WORK REQUIRED: Go through the data below and copy it exactly, skipping every picture.

****************

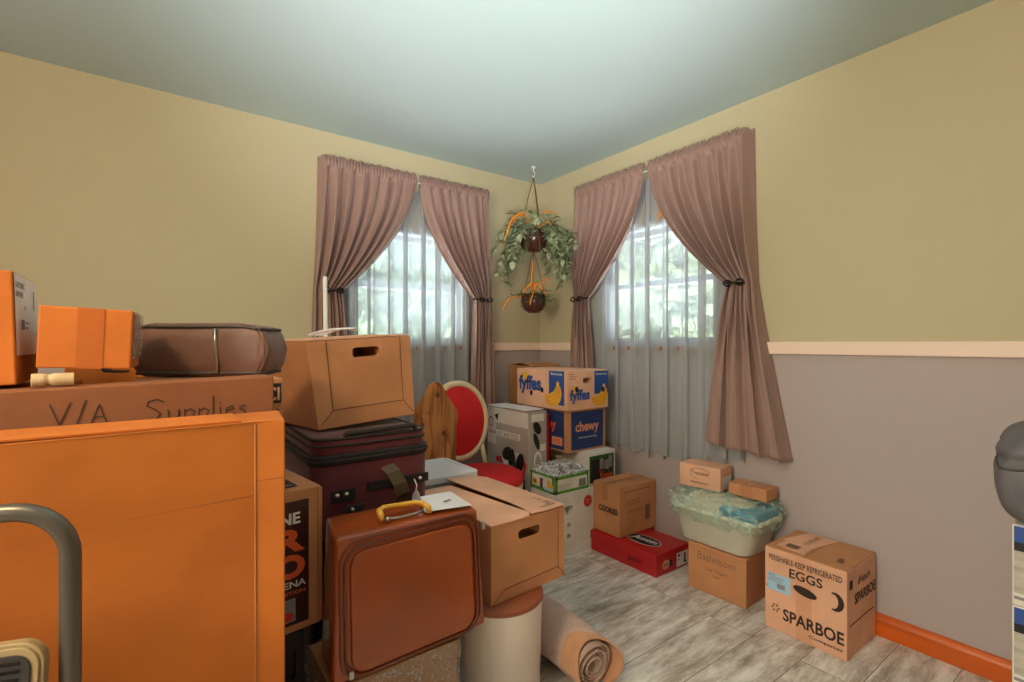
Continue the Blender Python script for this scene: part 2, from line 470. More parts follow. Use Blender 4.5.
def decal(name, m, frame, items, parent, off=0.0012):
    """flat print on a face: polygons and ('text', ...) items, merged into one part"""
    O, U, V, N = frame
    if 'lettering' in name and len(items) > 1:
        for it in [i for i in items if i[0] == 'text']: decal(name, m, frame, [it], parent, off)
        items = [i for i in items if i[0] != 'text']; name = 'printed_mark'
        if not items: return None
    bm = bmesh.new()
    for it in items:
        if it and it[0] == 'text':
            vs, fs = text_geo(*it[1:])
            q = [bm.verts.new(O + U * a + V * b + N * off) for a, b in vs]
            for f in fs:
                try: bm.faces.new([q[i] for i in f])
                except ValueError: pass
        else:
            q = [bm.verts.new(O + U * a + V * b + N * off) for a, b in it]
            bm.faces.new(q)
    return link(name, bm, m, parent)

def fr(O, U, V):
    U = Vector(U).normalized(); V = Vector(V).normalized()
    return (Vector(O), U, V, U.cross(V).normalized())

def boolean_cut(o, cut_bm):
    c = link('cutter', cut_bm, 'ink')
    c.parent = o.parent
    md = o.modifiers.new('cut', 'BOOLEAN'); md.object = c; md.operation = 'DIFFERENCE'; md.solver = 'EXACT'
    bpy.context.view_layer.update()
    me = bpy.data.meshes.new_from_object(o.evaluated_get(bpy.context.evaluated_depsgraph_get()))
    o.modifiers.clear(); o.data = me
    bpy.data.objects.remove(c)

def carton(name, label, N, wl, wr, h, yaw=0, m='kraft', cat='box', group=None, tape=True, top='closed', bevel=0.003):
    """N is the near bottom corner; wr runs along local +x, wl along local +y. Returns (root, left, front, top frames)"""
    t = thing(name, label, cat, N, yaw, group)
    bm = box_bm(0, wr, 0, wl, 0, h, bevel)
    body = link('body', bm, m, t)
    fl = fr((0, wl, 0), (0, -1, 0), (0, 0, 1)); ff = fr((0, 0, 0), (1, 0, 0), (0, 0, 1)); ft = fr((0, 0, h), (1, 0, 0), (0, 1, 0))
    return t, fl, ff, ft, body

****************

EXPECTED ANSWER:
Continue the Blender Python script for this scene: part 2, from line 470. More parts follow. Use Blender 4.5.
def decal(name, m, frame, items, parent, off=0.0012):
    """flat print on a face: polygons and ('text', ...) items, merged into one part"""
    O, U, V, N = frame
    if 'lettering' in name and len(items) > 1:
        for it in [i for i in items if i[0] == 'text']: decal(name, m, frame, [it], parent, off)
        items = [i for i in items if i[0] != 'text']; name = 'printed_mark'
        if not items: return None
    bm = bmesh.new()
    for it in items:
        if it and it[0] == 'text':
            vs, fs = text_geo(*it[1:])
            q = [bm.verts.new(O + U * a + V * b + N * off) for a, b in vs]
            for f in fs:
                try: bm.faces.new([q[i] for i in f])
                except ValueError: pass
        else:
            q = [bm.verts.new(O + U * a + V * b + N * off) for a, b in it]
            bm.faces.new(q)
    return link(name, bm, m, parent)

def fr(O, U, V):
    U = Vector(U).normalized(); V = Vector(V).normalized()
    return (Vector(O), U, V, U.cross(V).normalized())

def boolean_cut(o, cut_bm):
    c = link('cutter', cut_bm, 'ink')
    c.parent = o.parent
    md = o.modifiers.new('cut', 'BOOLEAN'); md.object = c; md.operation = 'DIFFERENCE'; md.solver = 'EXACT'
    bpy.context.view_layer.update()
    me = bpy.data.meshes.new_from_object(o.evaluated_get(bpy.context.evaluated_depsgraph_get()))
    o.modifiers.clear(); o.data = me
    bpy.data.objects.remove(c)

def carton(name, label, N, wl, wr, h, yaw=0, m='kraft', cat='box', group=None, tape=True, top='closed', bevel=0.003):
    """N is the near bottom corner; wr runs along local +x, wl along local +y. Returns (root, left, front, top frames)"""
    t = thing(name, label, cat, N, yaw, group)
    bm = box_bm(0, wr, 0, wl, 0, h, bevel)
    body = link('body', bm, m, t)
    fl = fr((0, wl, 0), (0, -1, 0), (0, 0, 1)); ff = fr((0, 0, 0), (1, 0, 0), (0, 0, 1)); ft = fr((0, 0, h), (1, 0, 0), (0, 1, 0))
    return t, fl, ff, ft, body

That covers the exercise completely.